08/2004 – David Ensor

David Ensor

PGF Honors David Ensor, CNN national security correspondent.

Mr. Ensor recently completed a feature documentary on the CNN Presents program regarding the Warsaw Uprising. This special, a historical account of the Polish Home Army’s uprising against Nazi Germany and Soviet hegemony in August 1944, provided an expose on the little known Warsaw Uprising of August, 1944 where over 200,000 Poles were killed by Nazi Germany. This report gave CNN viewers a new dimension regarding what the people of Poland endured during the German occupation. The story Warsaw Rising: The Forgotten Soldiers of WWII was broadcast on Sunday, June 6, 2004. This August marks the Sixtieth Anniversary of the Warsaw Uprising. We salute Mr. Ensor for his work, his commitment to journalism, and his dedication to the unknown, unheard of aspects of history that might otherwise be overlooked, but which bear of events occurring in the world today.

About David Ensor:

David Ensor is CNN’s national security correspondent. Based in Washington, D.C., he reports on the U.S. intelligence community and on national security issues such as international terrorism, the proliferation of weapons of mass destruction and the national missile defense debate.

In 1982, then working for ABC News, Mr. Ensor was sent to Poland to cover martial law which had been imposed by Communist leader Gen. Wojciech Jaruzelski in an attempt to crush the Solidarity movement.
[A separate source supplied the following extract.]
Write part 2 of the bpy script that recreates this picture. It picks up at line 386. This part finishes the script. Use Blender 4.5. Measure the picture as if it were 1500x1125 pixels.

Solidarity eventually went on to topple the Communist government in Poland, leading to the collapse of the entire Soviet block and the dissolution of the Soviet Union itself. Ensor’s wife is Polish. His marriage ceremony was performed by Fr. Jerzy Popieluszko, a chaplain of the opposition movement who was subsequently murdered by the Communist secret police.

Mr. Ensor has played a pivotal reporting role during the 2002 buildup of tensions between the United States and Iraq then during the 2003 war with Iraq. In 2001, Mr. Ensor broke the story on the specific language of the Sept. 11 warnings and how those warnings were intercepted Sept. 10 by the US National Security Agency (NSA) but not translated until after the attacks. He also was the first to report that the CIA had notified the FBI in January 2000 that two men who later were among the Sept. 11 hijackers, Nawaf Al-Hazmi and Khalid Al-Midhar, attended a terrorists meeting in Malaysia that month.

Earlier, Mr. Ensor had broken the story of the family connection between a suspect in the October 2000 bombing of the USS Cole and one of the suicide bombers in the U.S. Embassy bombing in Nairobi, Kenya. Osama bin Laden and other Al Qaeda members were indicted for the latter. Mr. Ensor was also the first to report on the “deafness” threat posed by new technologies to the NSA’s signals intelligence-gathering capabilities, as well as the NSA’s “drowning in data” problem. He has also profiled a spy interrogator, a Chechen warlord and a U.S. double agent.

Before joining CNN in August 1999, Ensor served as a diplomatic correspondent for ABC News based at the U.S. State Department where he covered Middle East diplomacy, U.S. troops in Bosnia and other major international stories. From 1992-1995, Ensor reported from Moscow for ABC, covering two coup attempts, the collapse of Communism and the war in Chechnya. He was based in Rome in the late 1980s and reported on terrorism and the travels of Pope John Paul II.

Mr. Ensor has also reported from El Salvador, the Soviet Union and Argentina during the Falklands War.

Mr. Ensor joined ABC news as White House correspondent in 1980, reporting on the presidency of Jimmy Carter. From 1975-1980, he was a reporter in Washington, D.C., for National Public Radio. He is a member of the Council on Foreign Relations.

He was among the recipients of the 2002 National Headliner Award presented to CNN for investigative reporting on the Sept. 11 attacks and their aftermath.

Mr. Ensor earned a bachelor’s degree with honors in European history from the University of California, Berkeley.

CNN, a division of Turner Broadcasting System, Inc., a Time Warner Company, is one of the world’s most respected and trusted sources for news and information. Its reach extends to 15 cable and satellite television networks; two private place-based networks; two radio networks; wireless devices around the world; eight Web sites, including CNN.com, the first major news and information Web site; and CNN Newsource, the world’s most extensively syndicated news service.